§ **WHAT YOU HAVE TO DO**
Go through the material and write it all out exactly, minus the pictures.

** Start INFORMATION PROVIDED **

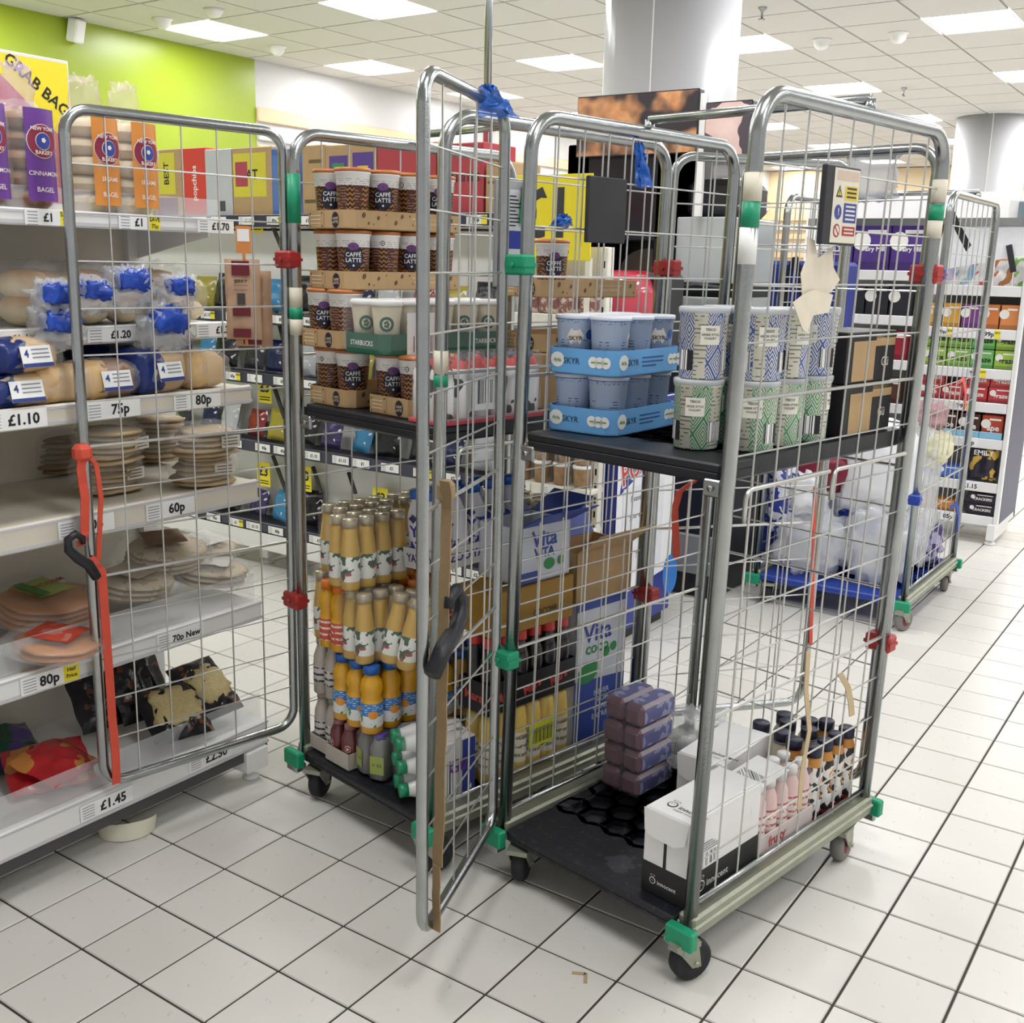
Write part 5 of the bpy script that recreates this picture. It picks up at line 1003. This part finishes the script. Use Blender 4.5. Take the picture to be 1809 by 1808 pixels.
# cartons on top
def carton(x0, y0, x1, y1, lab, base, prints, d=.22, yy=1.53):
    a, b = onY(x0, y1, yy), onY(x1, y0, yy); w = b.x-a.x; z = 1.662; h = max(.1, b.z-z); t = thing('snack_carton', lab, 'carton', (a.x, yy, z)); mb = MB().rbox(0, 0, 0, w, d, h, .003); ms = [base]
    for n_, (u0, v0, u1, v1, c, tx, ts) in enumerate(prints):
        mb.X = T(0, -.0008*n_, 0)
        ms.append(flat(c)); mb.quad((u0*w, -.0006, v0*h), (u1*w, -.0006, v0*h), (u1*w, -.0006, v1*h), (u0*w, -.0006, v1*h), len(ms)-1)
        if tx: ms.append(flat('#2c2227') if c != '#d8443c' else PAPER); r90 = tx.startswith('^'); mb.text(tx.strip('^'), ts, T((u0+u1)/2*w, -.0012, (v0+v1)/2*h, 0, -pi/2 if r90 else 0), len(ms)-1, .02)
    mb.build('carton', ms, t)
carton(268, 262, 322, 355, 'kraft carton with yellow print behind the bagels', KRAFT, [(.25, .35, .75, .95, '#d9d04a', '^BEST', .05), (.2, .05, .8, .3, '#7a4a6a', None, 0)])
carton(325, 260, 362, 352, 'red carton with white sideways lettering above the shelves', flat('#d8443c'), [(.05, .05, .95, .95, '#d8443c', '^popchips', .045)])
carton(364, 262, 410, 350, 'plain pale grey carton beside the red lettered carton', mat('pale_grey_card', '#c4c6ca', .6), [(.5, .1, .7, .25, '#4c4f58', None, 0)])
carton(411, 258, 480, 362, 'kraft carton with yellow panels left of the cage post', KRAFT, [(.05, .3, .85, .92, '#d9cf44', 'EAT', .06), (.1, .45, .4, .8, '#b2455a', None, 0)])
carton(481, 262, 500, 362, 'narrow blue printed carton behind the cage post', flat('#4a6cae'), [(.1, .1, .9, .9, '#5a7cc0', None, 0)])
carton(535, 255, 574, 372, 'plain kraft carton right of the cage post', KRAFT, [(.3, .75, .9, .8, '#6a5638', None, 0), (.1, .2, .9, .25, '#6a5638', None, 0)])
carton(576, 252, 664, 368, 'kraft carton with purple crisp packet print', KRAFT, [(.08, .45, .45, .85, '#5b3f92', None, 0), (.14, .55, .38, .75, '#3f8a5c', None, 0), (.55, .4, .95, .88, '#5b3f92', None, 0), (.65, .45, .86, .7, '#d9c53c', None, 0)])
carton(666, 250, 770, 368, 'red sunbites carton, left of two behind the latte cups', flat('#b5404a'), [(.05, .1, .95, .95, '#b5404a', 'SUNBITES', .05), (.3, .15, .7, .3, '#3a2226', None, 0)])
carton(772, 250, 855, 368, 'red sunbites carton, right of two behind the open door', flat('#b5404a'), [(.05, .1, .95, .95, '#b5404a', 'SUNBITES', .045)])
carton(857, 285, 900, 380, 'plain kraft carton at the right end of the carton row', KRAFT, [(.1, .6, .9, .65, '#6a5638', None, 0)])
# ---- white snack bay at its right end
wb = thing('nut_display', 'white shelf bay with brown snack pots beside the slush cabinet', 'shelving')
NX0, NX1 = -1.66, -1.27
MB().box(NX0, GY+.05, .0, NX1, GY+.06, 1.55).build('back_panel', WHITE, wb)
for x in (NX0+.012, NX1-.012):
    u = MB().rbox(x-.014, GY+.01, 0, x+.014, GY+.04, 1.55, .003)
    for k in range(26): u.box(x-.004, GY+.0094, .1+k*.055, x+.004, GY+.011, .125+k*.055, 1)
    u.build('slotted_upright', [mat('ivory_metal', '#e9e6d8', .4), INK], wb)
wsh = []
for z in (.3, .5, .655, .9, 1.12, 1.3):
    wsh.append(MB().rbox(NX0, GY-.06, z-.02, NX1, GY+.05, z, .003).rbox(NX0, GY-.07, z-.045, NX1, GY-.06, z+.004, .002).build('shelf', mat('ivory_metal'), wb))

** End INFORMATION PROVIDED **

§ **RESPONSE TO THE TASK**
Write part 5 of the bpy script that recreates this picture. It picks up at line 1003. This part finishes the script. Use Blender 4.5. Take the picture to be 1809 by 1808 pixels.
# cartons on top
def carton(x0, y0, x1, y1, lab, base, prints, d=.22, yy=1.53):
    a, b = onY(x0, y1, yy), onY(x1, y0, yy); w = b.x-a.x; z = 1.662; h = max(.1, b.z-z); t = thing('snack_carton', lab, 'carton', (a.x, yy, z)); mb = MB().rbox(0, 0, 0, w, d, h, .003); ms = [base]
    for n_, (u0, v0, u1, v1, c, tx, ts) in enumerate(prints):
        mb.X = T(0, -.0008*n_, 0)
        ms.append(flat(c)); mb.quad((u0*w, -.0006, v0*h), (u1*w, -.0006, v0*h), (u1*w, -.0006, v1*h), (u0*w, -.0006, v1*h), len(ms)-1)
        if tx: ms.append(flat('#2c2227') if c != '#d8443c' else PAPER); r90 = tx.startswith('^'); mb.text(tx.strip('^'), ts, T((u0+u1)/2*w, -.0012, (v0+v1)/2*h, 0, -pi/2 if r90 else 0), len(ms)-1, .02)
    mb.build('carton', ms, t)
carton(268, 262, 322, 355, 'kraft carton with yellow print behind the bagels', KRAFT, [(.25, .35, .75, .95, '#d9d04a', '^BEST', .05), (.2, .05, .8, .3, '#7a4a6a', None, 0)])
carton(325, 260, 362, 352, 'red carton with white sideways lettering above the shelves', flat('#d8443c'), [(.05, .05, .95, .95, '#d8443c', '^popchips', .045)])
carton(364, 262, 410, 350, 'plain pale grey carton beside the red lettered carton', mat('pale_grey_card', '#c4c6ca', .6), [(.5, .1, .7, .25, '#4c4f58', None, 0)])
carton(411, 258, 480, 362, 'kraft carton with yellow panels left of the cage post', KRAFT, [(.05, .3, .85, .92, '#d9cf44', 'EAT', .06), (.1, .45, .4, .8, '#b2455a', None, 0)])
carton(481, 262, 500, 362, 'narrow blue printed carton behind the cage post', flat('#4a6cae'), [(.1, .1, .9, .9, '#5a7cc0', None, 0)])
carton(535, 255, 574, 372, 'plain kraft carton right of the cage post', KRAFT, [(.3, .75, .9, .8, '#6a5638', None, 0), (.1, .2, .9, .25, '#6a5638', None, 0)])
carton(576, 252, 664, 368, 'kraft carton with purple crisp packet print', KRAFT, [(.08, .45, .45, .85, '#5b3f92', None, 0), (.14, .55, .38, .75, '#3f8a5c', None, 0), (.55, .4, .95, .88, '#5b3f92', None, 0), (.65, .45, .86, .7, '#d9c53c', None, 0)])
carton(666, 250, 770, 368, 'red sunbites carton, left of two behind the latte cups', flat('#b5404a'), [(.05, .1, .95, .95, '#b5404a', 'SUNBITES', .05), (.3, .15, .7, .3, '#3a2226', None, 0)])
carton(772, 250, 855, 368, 'red sunbites carton, right of two behind the open door', flat('#b5404a'), [(.05, .1, .95, .95, '#b5404a', 'SUNBITES', .045)])
carton(857, 285, 900, 380, 'plain kraft carton at the right end of the carton row', KRAFT, [(.1, .6, .9, .65, '#6a5638', None, 0)])
# ---- white snack bay at its right end
wb = thing('nut_display', 'white shelf bay with brown snack pots beside the slush cabinet', 'shelving')
NX0, NX1 = -1.66, -1.27
MB().box(NX0, GY+.05, .0, NX1, GY+.06, 1.55).build('back_panel', WHITE, wb)
for x in (NX0+.012, NX1-.012):
    u = MB().rbox(x-.014, GY+.01, 0, x+.014, GY+.04, 1.55, .003)
    for k in range(26): u.box(x-.004, GY+.0094, .1+k*.055, x+.004, GY+.011, .125+k*.055, 1)
    u.build('slotted_upright', [mat('ivory_metal', '#e9e6d8', .4), INK], wb)
wsh = []
for z in (.3, .5, .655, .9, 1.12, 1.3):
    wsh.append(MB().rbox(NX0, GY-.06, z-.02, NX1, GY+.05, z, .003).rbox(NX0, GY-.07, z-.045, NX1, GY-.06, z+.004, .002).build('shelf', mat('ivory_metal'), wb))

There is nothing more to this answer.